Spoiler: Original reply (click to show/hide)


Erm...

Unless you wanted to have rcw = rgs*2 - RE = ~7.8 *107 m, that is the same legth of cable dangling outward from the gs point as connecting gs with the surface as a working estimate, and you simply made a mistake.

Did I copy something wrong, somewhere?  I only just read that end bit properly and...

Yep, I totally cannibalised my originally intended message (copied from paper into notepad... taking most care over the sub/sup BBCode being right, I must admit) before brought into work this morning, and so may have somehow used the incorrect rcw value[1] when I decided to spare you all the gubbins.  Or perhaps copied the wrong bit off of the scrap of paper I did the original calculations on, earlier on.  Or copied the wrong bit onto the paper in the first place.  Oh well.

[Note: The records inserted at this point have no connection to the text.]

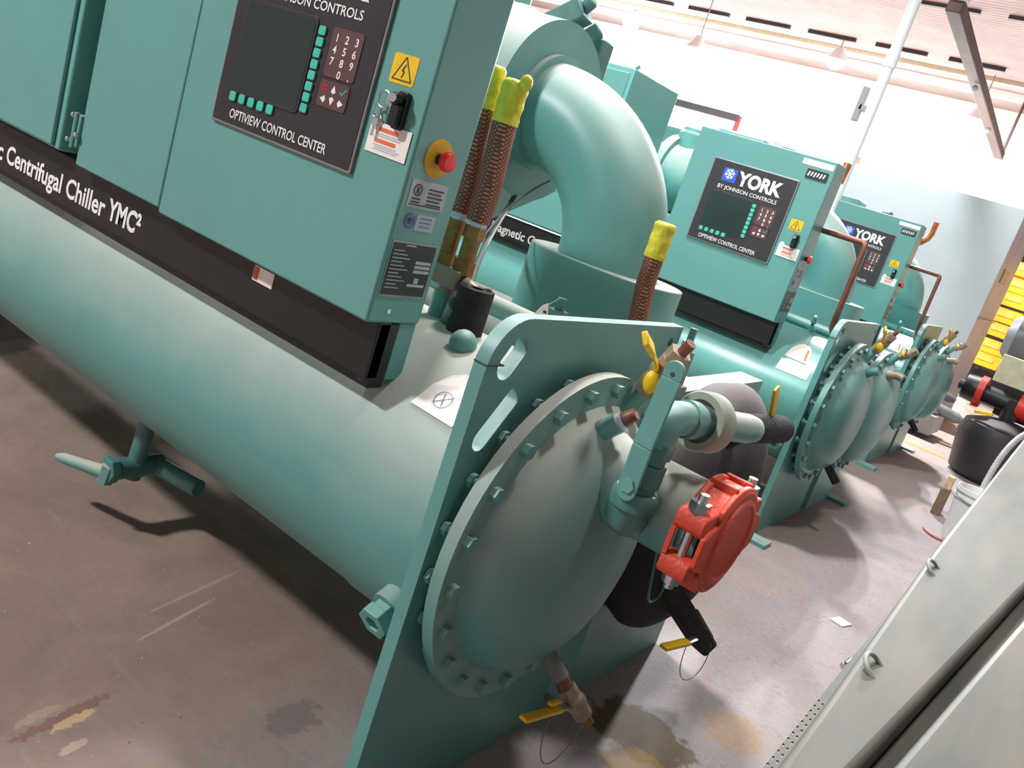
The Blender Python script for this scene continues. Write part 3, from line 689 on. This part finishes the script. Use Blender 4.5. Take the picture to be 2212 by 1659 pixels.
# things on top of the condenser: relief manifold and braided hoses
b = MB().cyl((-1.395, 1.755, 1.07), (-1.395, 1.755, 1.15), .028, seg=20); mf = b.build('relief_stub', 'teal', ch1, 40)
b = MB(); b.box((-1.44, 1.725, 1.165), (-1.345, 1.785, 1.215)); b.cyl((-1.39, 1.755, 1.14), (-1.39, 1.755, 1.175), .024, seg=20); b.cyl((-1.345, 1.755, 1.19), (-1.30, 1.76, 1.18), .020, .014, seg=20); b.bar((-1.31, 1.755, 1.185), (-1.26, 1.76, 1.20), .012, .012)
b.build('changeover_valve', 'bronze', mf, 40, .004)
for hx, nm in ((-1.425, 1), (-1.36, 2)):
    b = MB(); b.hexp((hx, 1.755, 1.21), (hx, 1.755, 1.245), .028); b.cyl((hx, 1.755, 1.245), (hx, 1.755, 1.30), .022, seg=20); b.hexp((hx, 1.755, 1.30), (hx, 1.755, 1.335), .028); b.build('relief_valve', 'brass', mf, 40)
    MB().cyl((hx, 1.755, 1.333), (hx, 1.755, 1.350), .0265, seg=20).build('thread_tape', 'ptfe', mf)
    rr = .0235 if nm == 1 else .031
    top = 1.62 if nm == 1 else 1.60
    x1 = hx+(-.015 if nm == 1 else -.01)
    MB().tube([(hx, 1.755, 1.345), (hx+.004, 1.755, 1.42), (x1+.006, 1.755, 1.52), (x1, 1.755, top)], rr, 24).build('braided_hose', 'braid', mf)
    n = 14; pts = [(x1, 1.755, top-.012+.105*i/n) for i in range(n+1)]
    MB().tube(pts, rr, 20, True, [rr*(1.07+.04*math.sin(i*1.3)+.02*math.cos(i*3)-(.25 if i == n else 0)) for i in range(n+1)]).build('tape_wrap', 'tape', mf, 80)
MB().ball((-1.335, 1.745, 1.690), .016, 12, 1.3).build('tape_tail', 'tape', mf)
b = MB().cyl((-1.245, 2.50, 1.1), (-1.235, 2.45, 1.20), .025); hs = b.build('relief_stub', 'teal', ch1, 40)
MB().tube([(-1.105, 2.285, 1.05), (-1.107, 2.28, 1.18), (-1.125, 2.28, 1.30), (-1.128, 2.28, 1.385)], .028, 24).build('braided_hose', 'braid', hs)
MB().tube([(-1.128, 2.28, 1.375+.008*i) for i in range(14)], .028, 20, True, [.030*(1.04+.035*math.sin(i*1.2)-(.25 if i == 13 else 0)) for i in range(14)]).build('tape_wrap', 'tape', hs, 80)
# foam stub and ball knob
b = MB().pipe((-1.285, 1.735, 1.07), (-1.285, 1.735, 1.195), .046, .016, 32).build('foam_sleeve', 'foam', ch1, 40)
MB().ball((-1.21, 1.645, 1.078), .034, 28).build('ball_cap', 'teal', ch1, 60)
MB().cyl((-1.345, 1.75, 1.07), (-1.31, 1.72, 1.14), .03, seg=20).build('side_stub', 'teal_dark', ch1, 40)
# service valve behind the end plate
b = MB(); b.bar((-.905, 2.20, 1.055), (-.905, 2.20, 1.09), .06, .06, Y); b.bar((-.905, 2.20, 1.085), (-.905, 2.20, 1.185), .042, .034, Y); sv = b.build('service_valve', 'oldgrey', ch1, 40, .004)
MB().cyl((-.905, 2.183, 1.14), (-.905, 2.179, 1.14), .010, seg=16).build('port_plug', 'ink', sv)
MB().cyl((-.905, 2.20, 1.183), (-.905, 2.20, 1.208), .018, seg=16).build('stem_foil', 'foil', sv, 40)
MB().cyl((-.905, 2.20, 1.205), (-.905, 2.20, 1.246), .010, seg=14).build('valve_stem', 'teal', sv)
# cables
MB().tube(bez((-1.80, 2.48, 1.40), (-1.70, 2.3, 1.30), (-1.55, 2.05, 1.26), (-1.36, 1.80, 1.16), 20), .009, 12).build('flexible_conduit', 'cable', ch1)
MB().tube(bez((-1.63, 2.40, 1.48), (-1.70, 2.3, 1.38), (-1.60, 2.1, 1.26), (-1.40, 1.80, 1.20), 20), .0035, 8).build('thin_cable', 'cable', ch1)

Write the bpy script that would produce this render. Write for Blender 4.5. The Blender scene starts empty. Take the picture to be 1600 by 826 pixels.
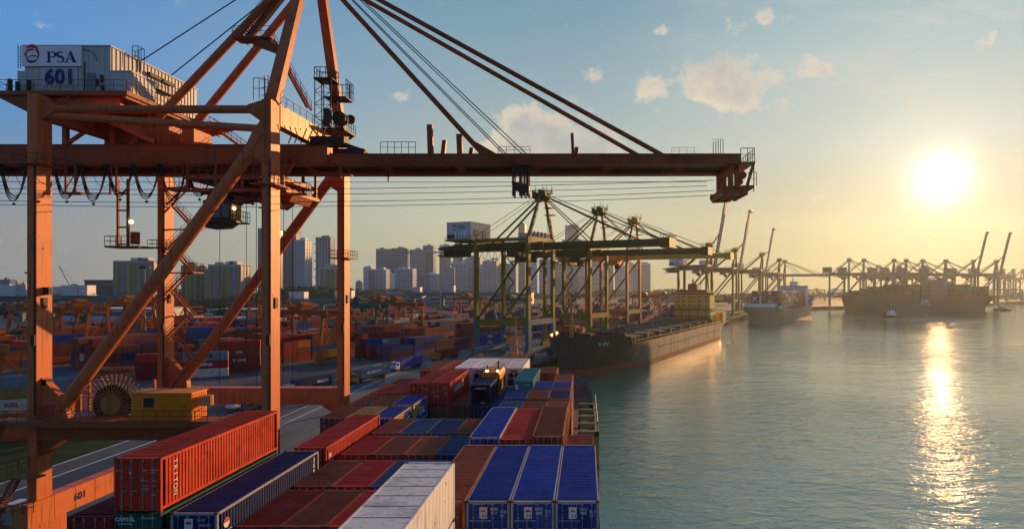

I'll go back to my piece of paper tonight (not long now) to see what else I might have gotten wrong.  But as far as bits of the tether being liable to fly off into oblivion?  Well, I thought I was wrong; but I was wrong, I was right! (Pending other big errors, naturally.)  Thus there may well be bits of tether (and, potentially, a counterweight station used for launching probes from) that would have !!FUN!! in the event of a break.  Another (conditional) Phew... :)  Cheers for that!

[1] Bearing in mind that I'd been working towards an arbitrary length for the counterweight length, before realising my integration was going nowhere and settling on the intended 'as far out again' measure.